Johannes heeft perfect begrepen dat, hoewel Jezus zes maanden na hem geboren was, dit niet belette dat Hij vóór hem was, want Hij was de Zoon, het Woord van God, het ware licht dat elke mens verlicht. Wat is dat licht? Er zijn twee antwoorden:

1) Dat licht is Jezus, de Zoon van de levende God. Licht geboren uit het licht, ware God geboren uit de ware God.

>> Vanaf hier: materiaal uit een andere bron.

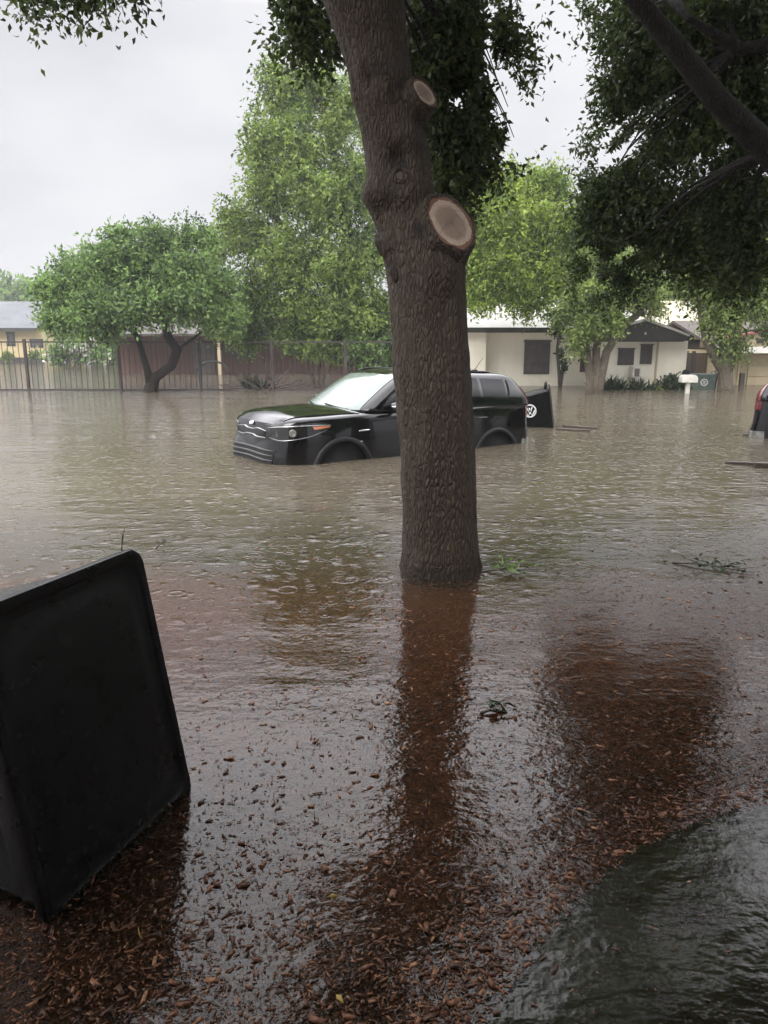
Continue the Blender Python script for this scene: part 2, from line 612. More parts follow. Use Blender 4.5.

2) In de H. Schrift is er ook sprake van een ander licht dat bij God is. « Ik ben voortgekomen uit de mond van de Allerhoogste en als een damp heb ik de aarde bedekt. Ik heb in de hemelen gewoond en mijn troon was een wolkenzuil» (Spreuken 24, 3-4).

Wie is die mysterieuze persoon, ontsproten aan de adem van God en die in het licht leeft van een wolkenzuil? De Overlevering van de Kerk en meer bepaald de liturgie duidt ons aldus de H. Maagd Maria aan, de Onbevlekte Ontvangenis. Vermits we ons in het Octaaf van de Onbevlekte Ontvangenis bevinden, laat ons dat grote licht van zijn Woord bewonderen dat vlees zal worden, en ook dat kleinere, lieftalliger licht van de Onbevlekte Ontvangenis, zij in wie het Woord vlees zal worden.

Laten we nu op aarde die twee lichten terugvinden die zich naar Elisabeth begeven om Johannes de Doper te heiligen in de schoot van zijn moeder. Begrijpen we het bovennatuurlijk enthousiasme van Johannes de Doper die de bovennatuurlijke gebeurtenissen begrijpt die voorafgingen aan zijn geboorte, aan zijn heiliging, aan zijn roeping. De Doper heeft het Licht begroet dat hem nu verscheen: Onze Heer Jezus Christus, zonder zijn Moeder te vergeten. Want de tijd was volbracht; Johannes heeft dat begrepen en heeft er zich over verheugd. Hij is gelukkig geweest zich te kunnen wegcijferen opdat de blik en het hart van de komende generaties zich niet op hem zouden richten, maar op Jezus en Maria, en opdat ze zo in hun navolging het eeuwig leven zouden verdienen.